Sociolinguists and anthropological linguists are trying to identify the effects of language loss or shift on native speakers. It is commonly seen as loss of social identity as cultural, spiritual and religious life is experienced through language. Prayers, ceremonies, oratory to greetings, conversational styles and way of speaking are all affected by loss of language. A new speaker has to readjust to all the new ways and tradition of his new found language like word categories, sound and grammatical structures etc. Linguists have reported that even if the social identity is maintained, there is loss of culture and tradition. Linguists believe that language loss is an ethical problem. It is an unavoidable result of progress and globalization. But in reality it is a consequence of intolerance for culture and diversity.

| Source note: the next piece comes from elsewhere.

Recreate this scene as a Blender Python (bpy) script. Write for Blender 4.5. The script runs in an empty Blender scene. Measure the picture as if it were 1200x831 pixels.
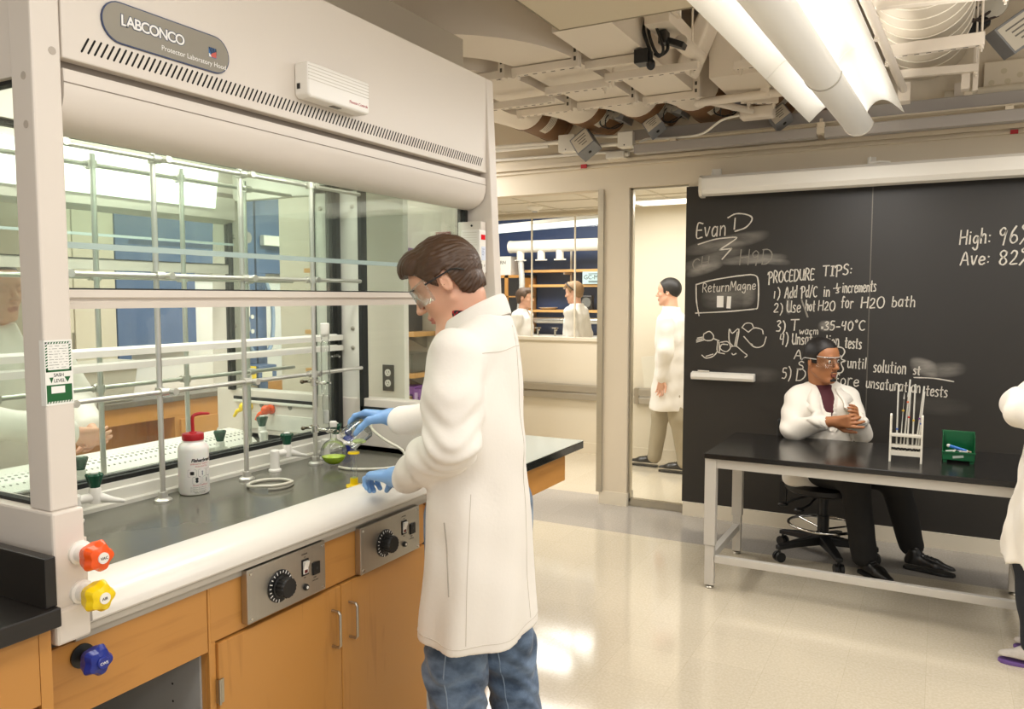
import bpy, bmesh, math, random
import numpy as np
from mathutils import Vector, Matrix
random.seed(7)
rng = np.random.default_rng(3)
PI = math.pi
SC = bpy.context.scene
COL = SC.collection

# ------------------------------------------------------------------ camera, world, exposure, large lights
cd = bpy.data.cameras.new('camera'); cam = bpy.data.objects.new('camera', cd); COL.objects.link(cam)
cam.location = (0, 0, 1.58)
cam.rotation_euler = (math.radians(90 - 4.12), 0, math.radians(28.3))
cd.sensor_fit = 'HORIZONTAL'; cd.sensor_width = 36.0; cd.lens = 36.0 * 930 / 1200
cd.clip_start = 0.05; cd.clip_end = 60
SC.camera = cam
SC.view_settings.view_transform = 'Standard'
SC.view_settings.look = 'None'
SC.view_settings.exposure = -0.48
SC.view_settings.gamma = 1.0
SC.view_settings.use_curve_mapping = False
try:
    SC.cycles.use_denoising = True
    SC.cycles.max_bounces = 10
    SC.cycles.transparent_max_bounces = 24
    SC.cycles.diffuse_bounces = 5
    SC.cycles.glossy_bounces = 5
    SC.cycles.transmission_bounces = 8
    SC.cycles.caustics_reflective = False
    SC.cycles.caustics_refractive = False
    SC.cycles.sample_clamp_indirect = 6.0
except Exception:
    pass
W = bpy.data.worlds.new('world'); SC.world = W; W.use_nodes = True
W.node_tree.nodes['Background'].inputs[0].default_value = (1.0, 0.975, 0.94, 1)
W.node_tree.nodes['Background'].inputs[1].default_value = 0.85

WARM = (1.0, 0.965, 0.92)
def area(name, loc, size, power, color=WARM, rot=(0, 0, 0), parent=None):
    l = bpy.data.lights.new(name, 'AREA'); l.shape = 'RECTANGLE'
    l.size, l.size_y = size; l.energy = power; l.color = color
    o = bpy.data.objects.new(name, l); COL.objects.link(o)
    o.location = loc; o.rotation_euler = rot
    if parent: o.parent = parent
    return o
# the rows of ceiling lamps of the laboratory (down light)
area('lamp_row_and_fill', (1.0, 3.6, 2.62), (0.5, 3.2), 52)
area('lamp_row_and_fill', (1.3, 0.0, 2.7), (0.5, 3.5), 50)
area('lamp_row_and_fill', (-0.45, 0.6, 2.62), (0.5, 3.0), 42)
area('lamp_row_and_fill', (-0.45, 3.75, 2.47), (0.45, 2.3), 40)
# added upward light that brightens the ceiling and duct undersides
area('added_uplight', (0.4, 2.6, 2.3), (0.5, 3.0), 30, rot=(PI, 0, 0))
area('lamp_row_and_fill', (-2.75, 3.1, 2.55), (0.5, 0.4), 9)  # added fill light for the alcove, not one of the ceiling rows
# lamps of the two hood interiors, the far aisle, the corridor and the laboratory beyond
area('hood_lamp', (-1.86, 1.75, 2.2), (0.12, 1.3), 13, (1.0, 0.97, 0.9))
area('hood_lamp', (-2.58, 1.75, 2.2), (0.12, 1.3), 12, (1.0, 0.97, 0.9))
area('aisle_lamp', (-3.8, 2.2, 2.75), (0.5, 3.5), 110, (1.0, 0.97, 0.92))
area('aisle_lamp', (-3.8, 4.9, 2.75), (0.5, 1.2), 80, (1.0, 0.97, 0.92))
area('corridor_lamp', (-2.6, 6.5, 2.40), (2.6, 0.5), 56)
area('corridor_lamp', (-0.9, 6.5, 2.40), (1.2, 0.5), 28)
area('inner_lamp', (-4.6, 8.6, 2.9), (1.6, 1.6), 150, (1.0, 0.96, 0.9))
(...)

Response to Language Endangerment

The most important thing that can be done to prevent language loss is to create favorable conditions for native speakers. It requires polices that protect minority languages like introduction of mother tongue instructions in educational institutions. There should be collaboration between native speakers and linguists for translation of language, developing writing systems and instructions in that language. The attitude of the speaker community is the most important factor in reviving its own language. It is necessary to create a system where multilingualism is encouraged and minority languages are respected. Linguists, native communities, non-governmental organizations and international organizations like UNESCO are working together to save endangered languages. When a language is marked as endangered the following three steps are taken, the first is documentation of language, the second is revitalization of language and the third is maintenance of language. language documentation is the process of documenting grammar, vocabulary and oral traditions of that particular endangered language, language revitalization is a process in which programs are introduced to increase the number of speakers of that particular language and language maintenance is the process of giving support to languages that’s need to be protected from outside influence like a majority language.